Unos 30 minutos después volví, recuperé mi DNI y sentí la enorme necesidad de saber más de Marcos y del lugar mágico del que era custodio bibliotecario. Marcos me mostró el lugar, me contó de cómo él lo había conocido y se había enamorado a primera vista (igual que yo ese día); y cómo rápidamente se había convertido en su razón de existir luego que su amada esposa decidiera partir luego de 50 años juntos.

Mientras me contaba su historia, parados y ambos visiblemente agotados, sonaba música clásica de fondo. La Academia Porteña del Lunfardo es uno de esos rincones en dónde a uno le gustaría perderse tardes enteras munido de un buen café ó por qué no, unos mates.

Decenas de cuadros plagan sus paredes, libros por doquier y el olor particular de la nostalgia para quienes consideramos que lo viejo no es obsoleto sino sólo una circustancia de un reloj demasiado apresurado.

Para algunos, viajé estúpidamente durante horas, lidié con las muchedumbres y el sopor del transporte público, la llovizna, las veredas rotas por un simple puñado de papeles sin demasiado significado. Pero yo sentí que viajé exactamente al lugar a dónde ese día tenía que estar; a dónde mi corazón me había guiado, persiguiendo una de las cosas que más amo en la vida: el tango.

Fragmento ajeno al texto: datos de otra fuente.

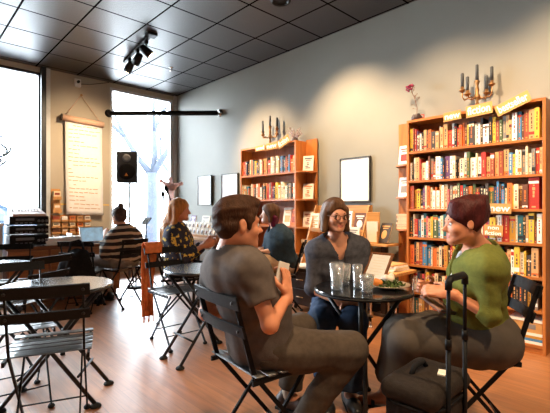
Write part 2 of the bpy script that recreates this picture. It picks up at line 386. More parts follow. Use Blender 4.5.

Mientras regresaba a casa, soñaba despierto en cómo íbamos a desmenuzar con mi tocayo y amigo pianista ese enorme legado que nos había sido confiado. Cómo íbamos a abordarlo con seriedad y respeto por sus creadores. Esas partituras que ahora viajaban en una sección de mi mochila, eran mucho más que simple papel; era legado, era historia, era cultura porteña, era lunfardo y era por supuesto, la música más extrordinaria de la que pude enamorarme alguna vez, de la voz de mi padre y de muchos grandes cantores que no sólo la interpretaron deliciosamente sino que también la tiñeron de sus propias historias, sus risas y sus llantos.